Will Wave be adopted? For one thing it will change the business model of many email providers. Wave will be significantly more resource intensive than basic webmail and POP3 access (or IMAP for the rare few). One could argue spam has made Email somewhat resource intensive, but Email has more slack regarding expected latency since it’s not “real time”. Email is often given away with internet access, web hosting, or just as a freebie because providers know that email keeps users coming back and it’s extremely low cost to provide. It also retains users. For example lots of non-AOL users keep their AOL account just for the email.

Then there’s the issue of ownership. Group editing a wave sure sounds like fun, as it’s so wiki-like. All that collaboration is also a real boost for productivity, but it does have it’s downsides. Who owns that data? Obviously companies are going to be a bit concerned about this aspect. Email has the benefit of being rather concrete. Send, receive. Those are the only two functions supported. Replies are merely a copy of a previously received email with an appended response. Ad-hoc collaboration seems to create a new twist. The courts have also seen their share of email. Wave means new precedents and interpretation in the law. How many companies you think want to test that pool?

One thing the Google team said virtually nothing about was security.

Email was never designed to be secure. SMTP servers initially had no authentication anyone could send using any SMTP server. Auth was bolted on later on, and is still problematic (receive before send anyone?). Presumably since Wave is built on top of XMPP SSL will be we the encryption mechanism. But that’s only on the transport level between federated servers. What about end to end? Is an S/MIME like method supported? SSL to the user is a secure transport layer but doesn’t protect from interception by either server. Since it’s text you could use PGP and send a message, though you loose a lot of functionality and grace.

SPF is a hack for email origin verification. It works OK where it’s supported, but not everyone supports it from a provider or user perspective making it a pretty poor solution. Will Wave be utilizing EV-SSL? How about supporting verification from the actual user? S/MIME signature? Verifying identity is critical to being a successor to email. Both verifying the organization, and the user at the organization.
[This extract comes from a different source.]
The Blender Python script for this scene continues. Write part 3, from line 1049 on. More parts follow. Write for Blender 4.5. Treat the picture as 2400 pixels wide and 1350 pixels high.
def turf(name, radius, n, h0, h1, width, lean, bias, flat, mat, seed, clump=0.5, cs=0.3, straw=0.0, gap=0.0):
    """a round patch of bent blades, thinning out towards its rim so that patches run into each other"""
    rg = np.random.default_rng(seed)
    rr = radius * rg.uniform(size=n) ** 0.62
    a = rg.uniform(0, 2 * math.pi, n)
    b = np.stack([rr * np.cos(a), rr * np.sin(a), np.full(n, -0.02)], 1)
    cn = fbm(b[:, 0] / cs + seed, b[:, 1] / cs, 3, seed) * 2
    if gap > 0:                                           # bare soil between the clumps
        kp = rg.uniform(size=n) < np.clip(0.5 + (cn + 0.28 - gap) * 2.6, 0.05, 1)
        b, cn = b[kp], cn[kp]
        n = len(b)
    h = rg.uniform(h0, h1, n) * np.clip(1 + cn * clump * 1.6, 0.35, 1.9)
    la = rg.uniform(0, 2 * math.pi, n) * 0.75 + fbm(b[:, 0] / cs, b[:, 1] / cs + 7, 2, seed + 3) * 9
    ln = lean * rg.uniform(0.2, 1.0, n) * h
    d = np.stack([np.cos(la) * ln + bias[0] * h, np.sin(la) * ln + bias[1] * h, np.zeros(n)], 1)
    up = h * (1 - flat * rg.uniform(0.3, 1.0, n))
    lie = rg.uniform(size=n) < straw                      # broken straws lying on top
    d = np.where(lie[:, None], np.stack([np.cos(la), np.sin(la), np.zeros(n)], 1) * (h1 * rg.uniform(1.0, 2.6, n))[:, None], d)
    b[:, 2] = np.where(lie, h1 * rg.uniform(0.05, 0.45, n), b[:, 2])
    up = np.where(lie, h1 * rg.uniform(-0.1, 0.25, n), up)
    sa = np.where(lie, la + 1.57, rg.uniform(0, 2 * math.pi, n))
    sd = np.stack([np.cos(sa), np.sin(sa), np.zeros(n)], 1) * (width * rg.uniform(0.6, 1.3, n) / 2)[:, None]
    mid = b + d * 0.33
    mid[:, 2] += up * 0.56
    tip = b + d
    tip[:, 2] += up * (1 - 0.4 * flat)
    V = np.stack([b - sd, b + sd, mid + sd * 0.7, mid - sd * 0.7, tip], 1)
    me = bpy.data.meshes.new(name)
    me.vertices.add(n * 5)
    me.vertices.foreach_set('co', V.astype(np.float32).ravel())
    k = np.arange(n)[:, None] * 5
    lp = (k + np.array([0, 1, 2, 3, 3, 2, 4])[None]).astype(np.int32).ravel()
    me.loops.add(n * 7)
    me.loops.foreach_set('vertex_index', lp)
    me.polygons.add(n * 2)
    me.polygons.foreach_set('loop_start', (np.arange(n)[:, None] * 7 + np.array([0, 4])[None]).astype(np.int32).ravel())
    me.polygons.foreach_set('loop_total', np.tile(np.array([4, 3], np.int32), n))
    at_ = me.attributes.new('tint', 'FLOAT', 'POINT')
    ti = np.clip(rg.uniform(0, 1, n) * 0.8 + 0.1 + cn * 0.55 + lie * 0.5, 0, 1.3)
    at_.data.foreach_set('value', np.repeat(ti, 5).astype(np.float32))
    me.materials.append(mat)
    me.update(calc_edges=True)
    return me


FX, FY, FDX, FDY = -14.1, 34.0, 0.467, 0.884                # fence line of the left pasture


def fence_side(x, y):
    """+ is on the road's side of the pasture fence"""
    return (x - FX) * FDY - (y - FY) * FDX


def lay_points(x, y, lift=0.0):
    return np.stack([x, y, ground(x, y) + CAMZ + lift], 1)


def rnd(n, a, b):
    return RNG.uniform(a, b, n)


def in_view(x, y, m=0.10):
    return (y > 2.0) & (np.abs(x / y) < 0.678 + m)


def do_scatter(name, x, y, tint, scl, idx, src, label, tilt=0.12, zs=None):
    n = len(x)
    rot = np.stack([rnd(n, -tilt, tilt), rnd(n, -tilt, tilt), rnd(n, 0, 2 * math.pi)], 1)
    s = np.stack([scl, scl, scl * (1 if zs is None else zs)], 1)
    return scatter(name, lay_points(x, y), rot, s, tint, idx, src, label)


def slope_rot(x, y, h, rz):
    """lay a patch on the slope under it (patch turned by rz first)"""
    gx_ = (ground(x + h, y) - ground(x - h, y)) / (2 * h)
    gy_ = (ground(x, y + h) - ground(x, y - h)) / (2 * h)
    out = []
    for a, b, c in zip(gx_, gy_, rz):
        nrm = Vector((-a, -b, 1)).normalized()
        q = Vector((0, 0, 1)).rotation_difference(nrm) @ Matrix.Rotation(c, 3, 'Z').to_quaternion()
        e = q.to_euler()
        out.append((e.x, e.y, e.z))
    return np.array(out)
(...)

Lastly spam. How does Wave attempt to mitigate the spam problem? Sounds like one of the possibilities is a whitelist which doesn’t work in email, and is unlikely to work in a Wave. Unsolicited emails are good in many non-spammy situations. For example a friend emailing from a new address or another business discussing a partnership. Sure you can prompt each time to add to whitelist, but then the process itself becomes spam. Do you wish to add “” to your whitelist? You get the picture. I’m sure there will be traditional filtering as well, but that still doesn’t solve the problem.

I think Wave has a chance, but it’s not a very high chance of success. There are a lot of barriers. Email is still the ultimate API for it’s ease of use and implementation. Email didn’t survive for so long because there was nobody willing to build something better. Email survived because it became the standard and worked in virtually all situations. It was simple enough for users and implementers alike.

I think it’s much more likely that concepts from Wave will end up elsewhere, rather than Wave replace email. Because of that, I’d call it a disruptive innovation.